Start of Collected data

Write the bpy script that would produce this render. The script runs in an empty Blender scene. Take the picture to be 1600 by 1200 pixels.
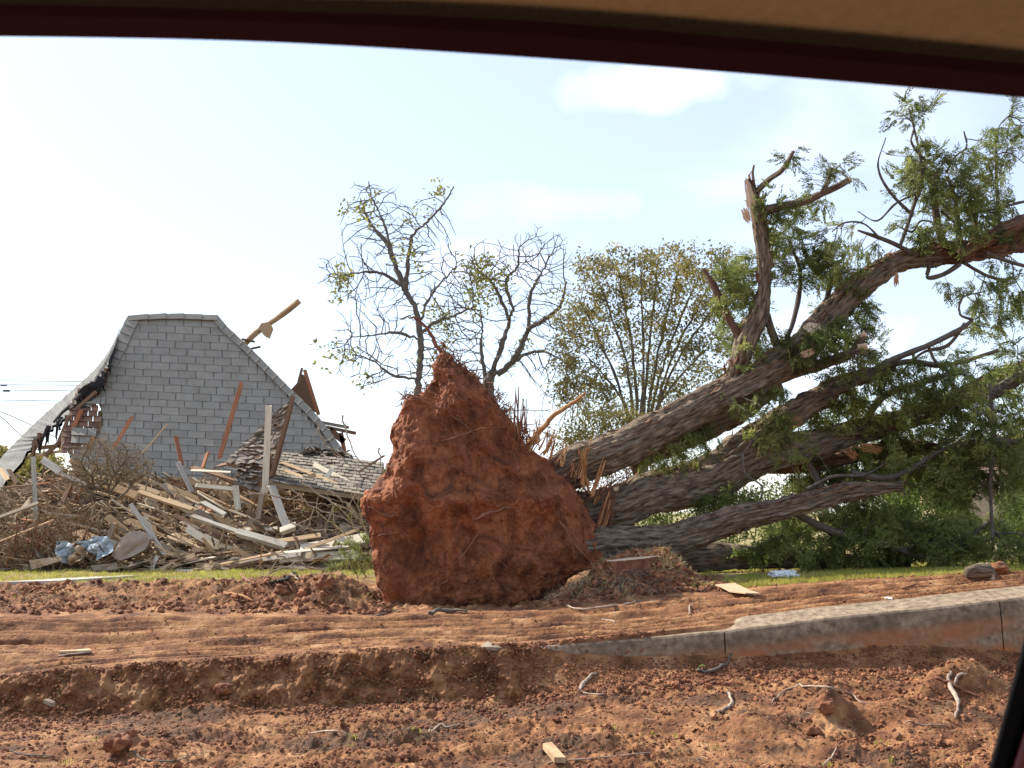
import bpy, math, random
import numpy as np
from mathutils import Vector
random.seed(11)
RNG = np.random.default_rng(11)
R = math.radians
scene = bpy.context.scene
col = scene.collection

# ------------------------------------------------------------------ camera, sky, sun, exposure
F = 1690.0                      # focal length in pixels of the 1600 px wide photograph
TH = math.atan(200 / F)         # camera pitched up
EYE = 1.6
cd = bpy.data.cameras.new('camera'); cam = bpy.data.objects.new('camera', cd); col.objects.link(cam)
cd.lens = 36 * F / 1600; cd.sensor_width = 36; cd.clip_start = 0.02; cd.clip_end = 3000
cam.location = (0, 0, EYE); cam.rotation_euler = (R(90) + TH, 0, 0)
cd.dof.use_dof = True; cd.dof.focus_distance = 14.5; cd.dof.aperture_fstop = 18
scene.camera = cam

SUN_AZ = R(-56)                 # measured from +Y towards +X
SUN_EL = R(43)
world = bpy.data.worlds.new('World'); scene.world = world; world.use_nodes = True
nt = world.node_tree; nt.nodes.clear()
def wn(t, **k):
    n = nt.nodes.new(t)
    for a, b in k.items(): setattr(n, a, b)
    return n
out = wn('ShaderNodeOutputWorld'); bg = wn('ShaderNodeBackground'); bg.inputs[1].default_value = 0.115
sky = wn('ShaderNodeTexSky'); sky.sky_type = 'NISHITA'; sky.sun_disc = False
sky.sun_elevation = SUN_EL; sky.sun_rotation = SUN_AZ; sky.air_density = 1.0; sky.dust_density = 0.7; sky.ozone_density = 1.5
tc = wn('ShaderNodeTexCoord'); mp = wn('ShaderNodeMapping'); mp.inputs['Scale'].default_value = (2.2, 2.2, 6.5)
mp.inputs['Location'].default_value = (0.35, 0.2, 1.15)
mp.inputs['Rotation'].default_value = (0, R(14), 0)
ns = wn('ShaderNodeTexNoise'); ns.inputs['Scale'].default_value = 1.1; ns.inputs['Detail'].default_value = 6; ns.inputs['Roughness'].default_value = 0.5
ns.inputs['Distortion'].default_value = 0.3
rp = wn('ShaderNodeMapRange'); rp.interpolation_type = 'SMOOTHSTEP'
rp.inputs['From Min'].default_value = 0.60; rp.inputs['From Max'].default_value = 0.95; rp.inputs['To Min'].default_value = 0.32
mx = wn('ShaderNodeMix', data_type='RGBA'); mx.inputs[7].default_value = (6.9, 7.25, 8.5, 1)
nt.links.new(tc.outputs['Generated'], mp.inputs[0]); nt.links.new(mp.outputs[0], ns.inputs['Vector'])
nt.links.new(ns.outputs[0], rp.inputs['Value']); fac = rp.outputs[0]
def wm(op, a, b):
    n = wn('ShaderNodeMath', operation=op)
    for i, q in enumerate((a, b)):
        if isinstance(q, (int, float)): n.inputs[i].default_value = q
        else: nt.links.new(q, n.inputs[i])
    return n.outputs[0]
ns2 = wn('ShaderNodeTexNoise'); ns2.inputs['Scale'].default_value = 9; ns2.inputs['Detail'].default_value = 6; nt.links.new(tc.outputs['Generated'], ns2.inputs['Vector'])
for (az, el, sx, sz, k) in [(8.0, 22.0, .105, .030, .75), (2.6, 16.3, .16, .036, .5), (-1.5, 13.0, .12, .03, .6), (14, 15.5, .10, .012, .35), (-19, 10.5, .14, .022, .4), (17.5, 8.5, .10, .05, .8), (-4, 2.5, .30, .05, .7), (30, 24, .2, .05, .8), (-36, 20, .2, .04, .5)]:   # a few small clouds, by azimuth and elevation
    az, el = R(az), R(el); d = (math.sin(az) * math.cos(el), math.cos(az) * math.cos(el), math.sin(el))
    s_ = wn('ShaderNodeVectorMath', operation='SUBTRACT'); nt.links.new(tc.outputs['Generated'], s_.inputs[0]); s_.inputs[1].default_value = d
    m_ = wn('ShaderNodeVectorMath', operation='MULTIPLY'); nt.links.new(s_.outputs[0], m_.inputs[0]); m_.inputs[1].default_value = (1 / sx, 1 / sx, 1 / sz)
    l_ = wn('ShaderNodeVectorMath', operation='LENGTH'); nt.links.new(m_.outputs[0], l_.inputs[0])
    w_ = wm('ADD', l_.outputs['Value'], wm('MULTIPLY', ns2.outputs[0], 2.6)); r_ = wn('ShaderNodeMapRange', interpolation_type='SMOOTHSTEP'); nt.links.new(w_, r_.inputs['Value'])
    r_.inputs['From Min'].default_value = 2.75; r_.inputs['From Max'].default_value = 1.35; r_.inputs['To Max'].default_value = k
    fac = wm('MAXIMUM', fac, r_.outputs[0])
nt.links.new(fac, mx.inputs[0])
nt.links.new(sky.outputs[0], mx.inputs[6]); nt.links.new(mx.outputs[2], bg.inputs[0]); nt.links.new(bg.outputs[0], out.inputs[0])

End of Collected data

Skip the pictures and restate exactly the lines from the beginning of the listing to the line with "col = scene.collection", that line included.

### Solved exercise
Write the bpy script that would produce this render. The script runs in an empty Blender scene. Take the picture to be 1600 by 1200 pixels.
import bpy, math, random
import numpy as np
from mathutils import Vector
random.seed(11)
RNG = np.random.default_rng(11)
R = math.radians
scene = bpy.context.scene
col = scene.collection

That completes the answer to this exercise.